Topic: Anthropology / Energy Reading Group
Time: December 6, 2024 14:00-15:30 CET (2:00-3:30 PM)


Discussant & Moderator: Mallory James

In a 2018 ethnography, Dana Powell presents “modalities of power” (17) that coexist and become evident in the Navajo/ Diné contestation over the proposed Desert Rock power station. Specifically, Powell portrays powers that go beyond what global analytics of “environmentalism” or “transition” would signify, specifically working through the “material-subterranean, cultural-political, knowledge-practices, and ethical-cosmological” modalities of power that coexist in Diné landscapes and became part of the contestation over the proposed electric power plant.

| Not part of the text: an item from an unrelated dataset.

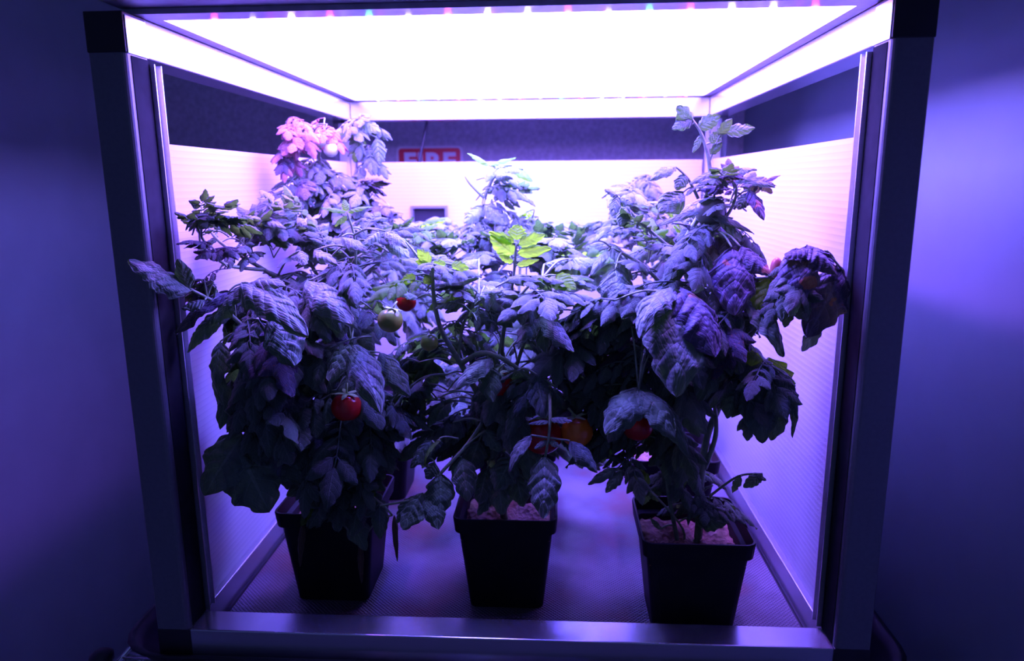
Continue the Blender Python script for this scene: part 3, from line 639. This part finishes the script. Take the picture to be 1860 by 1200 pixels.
branch(FC, [(832, 796, .08), (800, 795, .07), (780, 830, .06)], .0013, .001); branch(FC, [(845, 810, .085), (870, 790, .09), (885, 780, .1)], .0013, .001)
branch(FC, [(935, 700, .17), (990, 700, .1), (999, 740, .05), (997, 790, .035), (990, 830, .03)], .0026, .0016)
branch(FC, [(997, 795, .035), (965, 790, .035)], .0015, .0012); branch(FC, [(997, 795, .035), (1035, 800, .035)], .0015, .0012)
branch(FC, [(930, 690, .17), (960, 600, .12), (980, 570, .08)], .003, .0016)
branch(FC, [(935, 700, .17), (1040, 620, .14), (1060, 540, .12)], .003, .0016)
fill(FC, 800, 520, 70, 35, .12, .04, 10, .075, 'mid', ['leaf', 'leaf_young', 'leaf_pale'])
fill(FC, 900, 540, 90, 30, .15, .04, 14, .08, 'mid', ['leaf_pale', 'leaf'])
fill(FC, 1000, 540, 60, 30, .14, .05, 10, .09, 'mid', ['leaf_pale', 'leaf'])
fill(FC, 900, 600, 110, 45, .17, .04, 14, .10, 'droop', 'leaf')
fill(FC, 780, 680, 60, 80, .17, .05, 14, .10, 'droop', 'leaf'); fill(FC, 960, 720, 100, 80, .15, .05, 24, .11, 'droop', 'leaf')
fill(FC, 880, 800, 90, 60, .17, .04, 18, .11, 'droop', 'leaf'); fill(FC, 930, 860, 70, 30, .14, .03, 8, .09, 'droop', 'leaf'); fill(FC, 1050, 650, 50, 60, .14, .05, 12, .11, 'droop', 'leaf')
H = lambda *a, **k: hero(FC, *a, **k)
Yg = dict(mk='leaf_young', bulge=.06, fold=.15, crinkle=.05, lobe=.3, tipcurl=0)
F_ = (0, -1, .12)
H((938, 436, .12), (941, 407, .125), 38, F_, **Yg)
for b, t, w_ in (((934, 440, .12), (887, 421, .115), 22), ((933, 462, .12), (890, 427, .115), 38), ((932, 476, .12), (906, 464, .115), 15), ((942, 444, .12), (990, 425, .115), 27), ((940, 460, .12), (1003, 451, .11), 26), ((939, 481, .12), (980, 471, .11), 14), ((782, 478, .1), (758, 452, .095), 26), ((780, 480, .1), (754, 474, .095), 16), ((786, 480, .1), (810, 478, .095), 20), ((785, 500, .1), (770, 515, .095), 22), ((820, 480, .11), (852, 488, .1), 24), ((755, 500, .1), (728, 513, .095), 22), ((1010, 500, .14), (1046, 525, .12), 34), ((870, 555, .12), (935, 540, .1), 18), ((868, 560, .12), (850, 575, .11), 16)):
    H(b, t, w_, F_, **Yg)
H((975, 578, .08), (940, 622, .05), 50, (-.3, -.7, .7), label='bright drooping leaflet'); H((980, 574, .08), (1042, 640, .04), 56, (.3, -.65, .7), .2, .5, label='bright lobed drooping leaf'); H((985, 590, .08), (990, 640, .07), 40)
H((895, 650, .09), (828, 706, .04), 56, (-.2, -.65, .75), .24, .5, label='crumpled drooping leaf over the stem'); H((885, 660, .09), (895, 730, .06), 60, (.1, -.8, .5))
H((1060, 545, .12), (1048, 590, .09), 46, (-.1, -.7, .7)); H((1075, 545, .12), (1090, 595, .08), 46, (.1, -.7, .7)); H((905, 600, .1), (870, 560, .09), 40, (0, -.6, .8)); H((965, 688, .09), (968, 705, .08), 26)
H((972, 680, .09), (990, 760, .05), 60, (.1, -.8, .5), .15, .4); H((965, 700, .09), (930, 760, .07), 40, (-.3, -.7, .5)); H((950, 720, .09), (920, 800, .07), 45)
H((965, 790, .035), (925, 862, .015), 36, (-.5, -.6, .6), .35, .3); H((1035, 800, .035), (1085, 858, .01), 50, (.35, -.6, .75), .25, .5); H((990, 828, .03), (987, 942, -.01), 78, (0, -.8, .6), .16, .35, label='hanging terminal leaflet, bright at its base')
H((998, 765, .04), (960, 770, .03), 16, (0, -.4, .9)); H((1000, 760, .04), (1040, 765, .03), 24, (0, -.4, .9)); H((994, 800, .035), (970, 815, .025), 16); H((997, 800, .035), (1018, 812, .025), 16)
H((838, 830, .085), (850, 910, .05), 62, (.1, -.8, .5), .15, .35); H((800, 860, .07), (800, 935, .04), 72, (.2, -.7, .5), .15, .4); H((768, 895, .06), (732, 962, .03), 72, (-.4, -.8, .3), .2, .3); H((780, 895, .06), (797, 962, .03), 60, (.3, -.7, .4), .3, .4)
H((745, 905, .055), (720, 950, .05), 40, (-.3, -.8, .3)); H((790, 840, .06), (775, 870, .05), 40); H((800, 800, .065), (772, 850, .05), 16, (-.5, -.3, .8), .4, .2, mk='leaf_young'); H((785, 800, .07), (745, 850, .06), 40)
H((880, 780, .1), (910, 820, .09), 40)
for b, t, w_ in (((885, 850, .13), (870, 915, .10), 60), ((905, 860, .13), (912, 935, .10), 66), ((935, 850, .13), (950, 920, .10), 62), ((890, 900, .12), (868, 935, .10), 30), ((930, 830, .12), (900, 890, .09), 70), ((955, 800, .13), (970, 880, .11), 60), ((870, 800, .13), (850, 860, .11), 60)):
    H(b, t, w_, (0, -.85, .5))
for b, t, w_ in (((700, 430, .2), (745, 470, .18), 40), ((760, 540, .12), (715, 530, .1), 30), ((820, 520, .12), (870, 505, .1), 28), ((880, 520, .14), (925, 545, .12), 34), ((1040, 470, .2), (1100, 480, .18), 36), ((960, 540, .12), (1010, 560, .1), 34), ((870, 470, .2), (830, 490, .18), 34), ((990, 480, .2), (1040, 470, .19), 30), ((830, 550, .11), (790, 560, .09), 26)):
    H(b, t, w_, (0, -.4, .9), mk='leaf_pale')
tomato(FC, 780, 622, .10, 17, 'green'); tomato(FC, 1048, 783, .10, 31, 'orange', 'orange ripening tomato'); tomato(FC, 985, 790, .10, 38, 'red'); tomato(FC, 905, 700, .12, 30, 'red')
close(FC)
# === front right
FR = make_plant('FR', .25, .122, 'tomato plant in the front right pot, its top sprig reaching the upper beam')
branch(FR, [(1268, 975, .13), (1272, 880, .13), (1285, 790, .13), (1312, 710, .13), (1290, 610, .14), (1215, 530, .15), (1165, 480, .15), (1110, 450, .15)], .0066, .002)
branch(FR, [(1280, 850, .13), (1300, 790, .12), (1298, 735, .12)], .004, .0025)
branch(FR, [(1230, 980, .12), (1215, 900, .12), (1200, 800, .12), (1190, 720, .12)], .0035, .0022)
branch(FR, [(1290, 610, .14), (1240, 470, .15), (1270, 390, .16), (1288, 340, .16), (1288, 295, .16), (1275, 245, .16), (1256, 215, .16)], .0045, .0014)
branch(FR, [(1268, 360, .16), (1250, 325, .15), (1228, 303, .15)], .0022, .0013); branch(FR, [(1288, 295, .16), (1305, 250, .16), (1320, 235, .16)], .0015, .0011)
branch(FR, [(1240, 470, .15), (1290, 430, .14), (1330, 375, .14), (1335, 335, .14), (1300, 310, .14)], .003, .0013); branch(FR, [(1333, 380, .14), (1362, 345, .13)], .0016, .0012)
branch(FR, [(1300, 690, .13), (1370, 600, .09), (1440, 500, .06), (1500, 455, .05)], .004, .0018)
branch(FR, [(1300, 740, .13), (1360, 690, .08), (1400, 665, .06)], .003, .0016)
branch(FR, [(1215, 530, .15), (1240, 520, .10), (1225, 535, .06)], .003, .002)
branch(FR, [(1195, 780, .12), (1175, 740, .07), (1160, 708, .06)], .003, .0018)
branch(FR, [(1240, 960, .12), (1180, 890, .08), (1120, 850, .06)], .0018, .0012); branch(FR, [(1290, 900, .12), (1340, 865, .09), (1385, 860, .08)], .002, .0012)
branch(FR, [(1240, 470, .15), (1160, 400, .16), (1135, 370, .16), (1118, 352, .15)], .0026, .001)
mixr = ['leaf', 'leaf', 'leaf_purple']
fill(FR, 1325, 350, 50, 32, .14, .03, 8, .06, 'mid', ['leaf', 'leaf_purple', 'leaf_pale']); fill(FR, 1330, 335, 45, 25, .14, .03, 4, .055, 'up', ['leaf', 'leaf_purple'])
fill(FR, 1300, 435, 60, 35, .14, .04, 9, .09, 'droop', ['leaf', 'leaf_purple'])
fill(FR, 1150, 460, 60, 40, .16, .04, 7, .075, 'mid', ['leaf', 'leaf_pale']); fill(FR, 1180, 420, 50, 30, .16, .04, 5, .06, 'up', ['leaf', 'leaf_young'])
fill(FR, 1120, 550, 70, 50, .13, .04, 14, .10, 'droop', 'leaf'); fill(FR, 1230, 560, 80, 70, .12, .05, 22, .11, 'droop', mixr)
fill(FR, 1340, 560, 60, 60, .10, .04, 12, .10, 'droop', mixr); fill(FR, 1440, 520, 60, 45, .07, .03, 9, .085, 'droop', mixr)
fill(FR, 1170, 680, 90, 60, .13, .04, 18, .11, 'droop', 'leaf'); fill(FR, 1310, 660, 60, 40, .12, .04, 12, .10, 'droop', 'leaf')
fill(FR, 1385, 710, 40, 50, .07, .03, 9, .085, 'droop', 'leaf'); fill(FR, 1180, 790, 80, 40, .13, .03, 12, .10, 'droop', 'leaf')
fill(FR, 1240, 880, 60, 40, .13, .03, 8, .08, 'droop', 'leaf'); fill(FR, 1120, 860, 40, 25, .07, .02, 3, .065, 'droop', 'leaf'); fill(FR, 1290, 930, 40, 25, .11, .02, 4, .065, 'droop', 'leaf')
H = lambda *a, **k: hero(FR, *a, **k)
G = dict(mk='leaf', bulge=.08, fold=.2, crinkle=.05, lobe=.3, tipcurl=0)
for b, t, w_ in (((1256, 226, .16), (1230, 192, .15), 36), ((1258, 215, .16), (1221, 234, .15), 28), ((1268, 232, .16), (1309, 210, .15), 30), ((1275, 245, .16), (1258, 278, .155), 14), ((1318, 240, .16), (1372, 232, .15), 26), ((1305, 245, .16), (1330, 215, .15), 22), ((1290, 280, .16), (1312, 257, .15), 18), ((1290, 260, .16), (1310, 240, .16), 26)): H(b, t, w_, F_, **G)
H((1228, 303, .15), (1180, 328, .13), 34, (-.1, -.6, .8), mk='leaf_pale', bulge=.25); H((1245, 315, .15), (1228, 345, .14), 30); H((1240, 350, .15), (1198, 385, .12), 56, (-.2, -1, .3), lobe=.1); H((1300, 312, .14), (1252, 335, .12), 26, (0, -.5, .8)); H((1335, 325, .14), (1408, 340, .11), 26, (.1, -.5, .85)); H((1330, 310, .14), (1375, 308, .12), 28, (0, -.5, .85))
H((1362, 345, .13), (1388, 400, .1), 34, (.2, -.7, .5), mk='leaf_purple'); H((1360, 350, .13), (1340, 380, .12), 30); H((1270, 385, .14), (1192, 412, .11), 22, (0, -.45, .9), mk='leaf_pale'); H((1280, 385, .14), (1370, 425, .11), 26, (.1, -.5, .85)); H((1300, 385, .14), (1350, 440, .11), 30)
H((1120, 355, .15), (1098, 345, .14), 22, (0, -.6, .8)); H((1122, 358, .15), (1112, 392, .13), 26); H((1125, 360, .15), (1150, 372, .14), 24); H((1140, 372, .16), (1125, 410, .14), 34)
H((1105, 455, .15), (1073, 500, .12), 26, (-.3, -.6, .7), mk='leaf_pale'); H((1110, 450, .15), (1150, 510, .12), 30, (.2, -.6, .7)); H((1118, 490, .12), (1122, 566, .08), 84, (0, -.8, .6), .2, .4)
H((1272, 440, .13), (1203, 522, .08), 58, (-.3, -.65, .7), .15, .4); H((1330, 450, .10), (1335, 572, .05), 112, (0, -.75, .6), .18, .4, mk='leaf_purple', label='broad dark purple hanging leaf'); H((1345, 448, .1), (1400, 500, .07), 60, (.3, -.6, .7), mk='leaf_purple')
H((1225, 530, .06), (1228, 722, -.02), 138, (0, -.8, .6), .2, .3, lobe=.2, label='largest hanging crinkled leaf'); H((1235, 522, .07), (1298, 650, .0), 122, (.35, -.65, .65), .3, .45, mk='leaf_purple', label='violet curled leaf'); H((1215, 524, .07), (1162, 615, .0), 80, (-.5, -.6, .6), .34, .4)
H((1350, 540, .09), (1423, 648, .03), 70, (.4, -.6, .6), .3, .4); H((1330, 600, .09), (1345, 680, .06), 70); H((1300, 640, .09), (1270, 730, .06), 70)
H((1165, 706, .06), (1100, 790, .01), 94, (-.25, -.65, .7), .28, .45, label='bright hooded leaflet'); H((1160, 706, .06), (1225, 795, .01), 84, (.25, -.7, .65), .26, .45); H((1190, 720, .06), (1252, 830, .03), 60, (.4, -.7, .4), .2)
H((1462, 448, .05), (1440, 560, .015), 84, (-.1, -.75, .6), .2, .4, mk='leaf_purple'); H((1465, 445, .05), (1520, 500, .02), 76, (.3, -.55, .8), .25, .5, mk='leaf_purple'); H((1470, 450, .05), (1425, 470, .03), 50, (-.3, -.5, .8), mk='leaf_purple')
H((1530, 490, .045), (1465, 612, .015), 96, (0, -.9, .4), .12, .3, mk='leaf_purple', label='dark spotted leaf beside the right post'); H((1520, 480, .05), (1533, 560, .03), 50, (.2, -.8, .4), mk='leaf_purple'); H((1490, 590, .04), (1457, 638, .03), 34, (0, -.8, .6), mk='leaf_pale'); H((1450, 520, .06), (1445, 570, .05), 46, mk='leaf_pale')
H((1395, 500, .08), (1380, 570, .06), 60, (0, -.8, .5), mk='leaf_young'); H((1440, 540, .06), (1425, 595, .05), 34)
H((1400, 660, .07), (1448, 760, .03), 70, (.4, -.7, .4), .3, .5); H((1385, 655, .07), (1345, 640, .07), 40, mk='leaf_young'); H((1395, 650, .085), (1425, 730, .06), 90, (.2, -.8, .4), .1, .2, mk='leaf_young'); H((1375, 690, .06), (1385, 805, .03), 84, (0, -.9, .4), .12, .25); H((1420, 740, .05), (1400, 800, .04), 50); H((1340, 690, .08), (1320, 760, .06), 55)
H((1440, 700, .05), (1440, 795, .04), 34, (.6, -.7, .2)); H((1385, 860, .08), (1350, 885, .07), 30); H((1370, 862, .08), (1392, 872, .07), 16); H((1345, 865, .08), (1330, 895, .08), 20)
H((1130, 855, .06), (1100, 895, .045), 30); H((1180, 880, .07), (1150, 850, .07), 36, mk='leaf_young'); H((1120, 850, .06), (1068, 880, .05), 26)
H((1200, 960, .11), (1180, 940, .1), 14); H((1260, 940, .11), (1320, 950, .09), 50, (.1, -.7, .6)); H((1090, 700, .12), (1040, 720, .1), 36)
tomato(FR, 1291, 384, .15, 28, 'dark', 'dark green tomato high in the foliage'); tomato(FR, 1158, 772, .08, 30, 'red'); tomato(FR, 1410, 490, .07, 11, 'bud', 'reddish unripe fruit bud', 2.2)
close(FR)
print('leaves', {p['key']: p['n'] for p in (BL, BC, BR, ML, MC, MR, FL, FC, FR)})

The power plant was never built, but it would have operated in an export economy without direct infrastructural ties to local off-grid homes, and nevertheless would have had major economic and political ramifications for Indigenous sovereignty–ramifications and legacies which the contestation made evident to Powell and his interlocutors.  Desert Rock “had the power to produce politics: it articulated abiding concerns and generated shifts in contemporary debates over tribal sovereignty, development, expertise, and environmentalism itself” (3). Empirical material for this ethnography ranges widely, including both not limited to artistic production and accounts of public hearing sessions, as well as the experience of engaging with families and communities that have prior firsthand experience with other anthropologists as well as working in campaigns with different relationships with proposed energy infrastructure. Anthropologists interested in ethics, modernity, colonialism, and energy engineering will find much of interest here.  On 6 December our reading group will convene online to discuss Landscapes of Power: Politics of Energy in the Navajo Nation. As with previous book-length works, we suggest that attendees read the introduction, conclusion, and at least one internal chapter of the book that speaks to their interests. Attendance is open to all; and regular attendees share responsibilities for suggesting future readings and occasionally hosting, moderating, or presenting discussant comments at the beginning of specific meetings. This will be the last meeting for 2024.